## PROBLEM
All of the data that follows should be retyped exactly, please, except the pictures.

* BEGIN DATASET RECORDS *

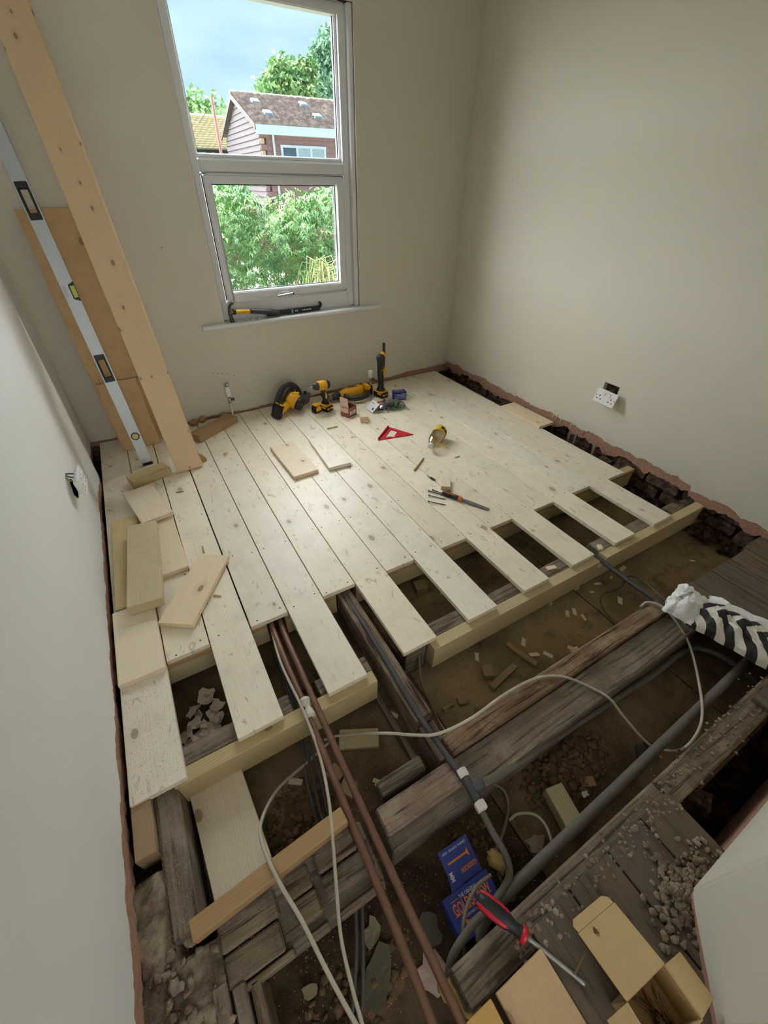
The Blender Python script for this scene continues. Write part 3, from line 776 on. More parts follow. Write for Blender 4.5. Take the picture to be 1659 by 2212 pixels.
mb.build('ridge_tiles', MAT['rooftile'], house)
for s_ in (0, 1):
    ya, yb = (-ov, DEP / 2) if s_ == 0 else (DEP + ov, DEP / 2)
    MB().hexa([(-.24, ya, ez - .16), (-.19, ya, ez - .16), (-.19, yb, RZ - .20), (-.24, yb, RZ - .20), (-.24, ya, ez + .03), (-.19, ya, ez + .03), (-.19, yb, RZ + .02), (-.24, yb, RZ + .02)]).build('barge_board', MAT['tilegable'], house)
MB().span((-0.2, -ov - .03, ez - .30), (LEN, -ov + .02, ez + .02)).build('fascia_board', MAT['fascia'], house)
MB().span((-0.18, -ov + .02, ez - .30), (LEN, 0.0, ez - .26)).build('soffit', MAT['fascia'], house)
a = onf(589, 300)
MB().tube([(a.x - .02, -.16, EZ + .02), (a.x, -.10, EZ - .18), (a.x, -.09, -2.2)], 0.055, 8).build('drain_pipe', MAT['fascia'], house)
wa, wb_ = onf(607, 313), onf(700, 316)
wt_, wbm = wa.z, wa.z - 1.15
hw = MB()
xs_ = [wa.x, onf(640, 315).x, onf(670, 316).x, wb_.x]
for x in xs_: hw.span((x - .05, -.10, wbm), (x + .05, 0.0, wt_))
hw.span((wa.x - .06, -.11, wt_ - .09), (wb_.x + .06, 0, wt_)); hw.span((wa.x - .06, -.12, wbm), (wb_.x + .06, 0, wbm + .09))
wf = hw.build('window_frame', MAT['fascia'], house)
for i in range(3): MB().span((xs_[i] + .05, -.06, wbm + .09), (xs_[i + 1] - .05, -.05, wt_ - .09)).build('pane', MAT['houseglass' if i == 0 else 'curtain'], wf)
def onroof(u, v):
    n_ = HM.to_3x3() @ Vector((0, -(RZ - ez), (DEP / 2 + ov))).normalized(); return HI @ hitplane(u, v, HM @ Vector((0, -ov, ez)), n_)
for u, v in ((552, 227), (579, 252), (655, 233), (686, 259)):
    p = onroof(u, v)
    MB().hexa([(p.x - .22, p.y - .25, p.z - .02), (p.x + .22, p.y - .25, p.z - .02), (p.x + .22, p.y + .2, p.z + .14), (p.x - .22, p.y + .2, p.z + .14), (p.x - .18, p.y - .2, p.z + .13), (p.x + .18, p.y - .2, p.z + .13), (p.x + .18, p.y + .2, p.z + .26), (p.x - .18, p.y + .2, p.z + .26)]).build('roof_vent', MAT['slate'], house, bev=.02)

# lower house with the sandy roof, behind on the left
q = PD(420, 322, 34.0)
h2 = root('sandy_roof_house', (q.x, q.y, 0), (0, 0, R_(1)), 'low white house with sandy yellow tiled roof left of the tile-hung house', 'house')
MB().span((-6, 0.3, -2.4), (5.5, 7, q.z - .05)).build('wall_core', MAT['fascia'], h2)
rz2 = PD(420, 251, 37.5).z
stuff(wavy_roof(MB(), -6.2, 5.8, 0.0, q.z, 3.5, rz2, 14, 0.33, 0.012).build('roof_tiles', MAT['rooftile2'], h2, weld=False))
MB().span((-6.2, -.06, q.z - .18), (5.8, .02, q.z + .0)).build('gutter', MAT['gasket'], h2)
MB().tube([(-6.2, 3.5, rz2 + .03), (5.8, 3.5, rz2 + .03)], .12, 8).build('ridge_tiles', MAT['rooftile2'], h2)
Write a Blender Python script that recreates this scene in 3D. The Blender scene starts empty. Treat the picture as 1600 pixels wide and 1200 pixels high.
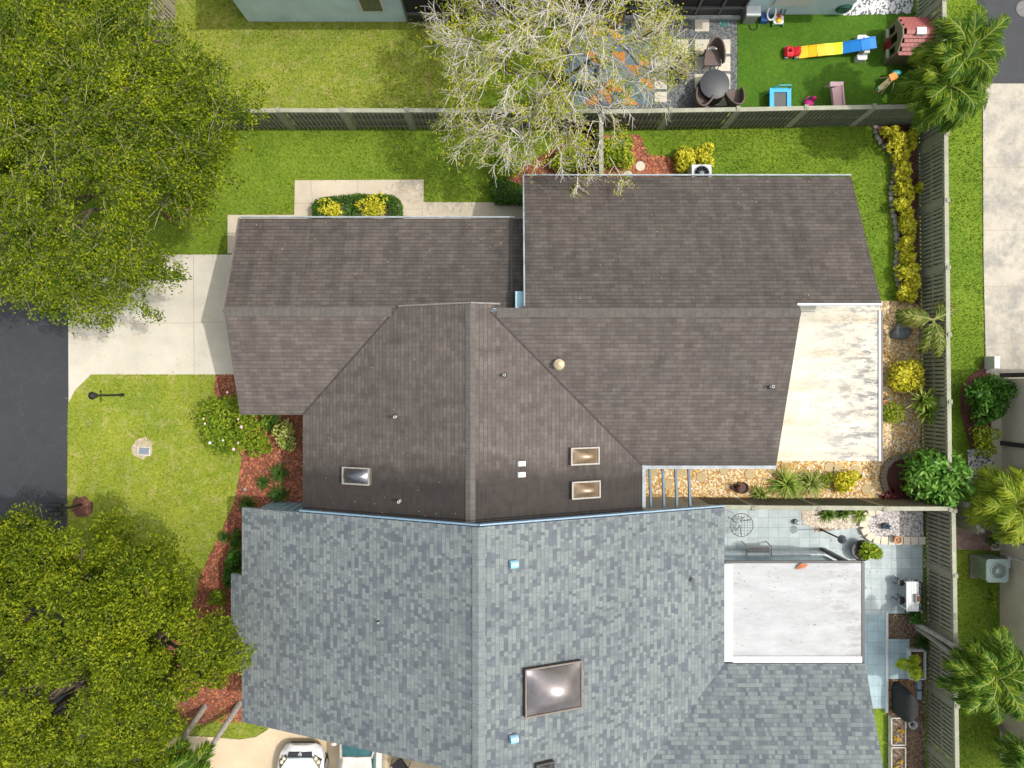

* END DATASET RECORDS *

## IN RESPONSE
The Blender Python script for this scene continues. Write part 3, from line 776 on. More parts follow. Write for Blender 4.5. Take the picture to be 1659 by 2212 pixels.
mb.build('ridge_tiles', MAT['rooftile'], house)
for s_ in (0, 1):
    ya, yb = (-ov, DEP / 2) if s_ == 0 else (DEP + ov, DEP / 2)
    MB().hexa([(-.24, ya, ez - .16), (-.19, ya, ez - .16), (-.19, yb, RZ - .20), (-.24, yb, RZ - .20), (-.24, ya, ez + .03), (-.19, ya, ez + .03), (-.19, yb, RZ + .02), (-.24, yb, RZ + .02)]).build('barge_board', MAT['tilegable'], house)
MB().span((-0.2, -ov - .03, ez - .30), (LEN, -ov + .02, ez + .02)).build('fascia_board', MAT['fascia'], house)
MB().span((-0.18, -ov + .02, ez - .30), (LEN, 0.0, ez - .26)).build('soffit', MAT['fascia'], house)
a = onf(589, 300)
MB().tube([(a.x - .02, -.16, EZ + .02), (a.x, -.10, EZ - .18), (a.x, -.09, -2.2)], 0.055, 8).build('drain_pipe', MAT['fascia'], house)
wa, wb_ = onf(607, 313), onf(700, 316)
wt_, wbm = wa.z, wa.z - 1.15
hw = MB()
xs_ = [wa.x, onf(640, 315).x, onf(670, 316).x, wb_.x]
for x in xs_: hw.span((x - .05, -.10, wbm), (x + .05, 0.0, wt_))
hw.span((wa.x - .06, -.11, wt_ - .09), (wb_.x + .06, 0, wt_)); hw.span((wa.x - .06, -.12, wbm), (wb_.x + .06, 0, wbm + .09))
wf = hw.build('window_frame', MAT['fascia'], house)
for i in range(3): MB().span((xs_[i] + .05, -.06, wbm + .09), (xs_[i + 1] - .05, -.05, wt_ - .09)).build('pane', MAT['houseglass' if i == 0 else 'curtain'], wf)
def onroof(u, v):
    n_ = HM.to_3x3() @ Vector((0, -(RZ - ez), (DEP / 2 + ov))).normalized(); return HI @ hitplane(u, v, HM @ Vector((0, -ov, ez)), n_)
for u, v in ((552, 227), (579, 252), (655, 233), (686, 259)):
    p = onroof(u, v)
    MB().hexa([(p.x - .22, p.y - .25, p.z - .02), (p.x + .22, p.y - .25, p.z - .02), (p.x + .22, p.y + .2, p.z + .14), (p.x - .22, p.y + .2, p.z + .14), (p.x - .18, p.y - .2, p.z + .13), (p.x + .18, p.y - .2, p.z + .13), (p.x + .18, p.y + .2, p.z + .26), (p.x - .18, p.y + .2, p.z + .26)]).build('roof_vent', MAT['slate'], house, bev=.02)

# lower house with the sandy roof, behind on the left
q = PD(420, 322, 34.0)
h2 = root('sandy_roof_house', (q.x, q.y, 0), (0, 0, R_(1)), 'low white house with sandy yellow tiled roof left of the tile-hung house', 'house')
MB().span((-6, 0.3, -2.4), (5.5, 7, q.z - .05)).build('wall_core', MAT['fascia'], h2)
rz2 = PD(420, 251, 37.5).z
stuff(wavy_roof(MB(), -6.2, 5.8, 0.0, q.z, 3.5, rz2, 14, 0.33, 0.012).build('roof_tiles', MAT['rooftile2'], h2, weld=False))
MB().span((-6.2, -.06, q.z - .18), (5.8, .02, q.z + .0)).build('gutter', MAT['gasket'], h2)
MB().tube([(-6.2, 3.5, rz2 + .03), (5.8, 3.5, rz2 + .03)], .12, 8).build('ridge_tiles', MAT['rooftile2'], h2)
Write a Blender Python script that recreates this scene in 3D. The Blender scene starts empty. Treat the picture as 1600 pixels wide and 1200 pixels high.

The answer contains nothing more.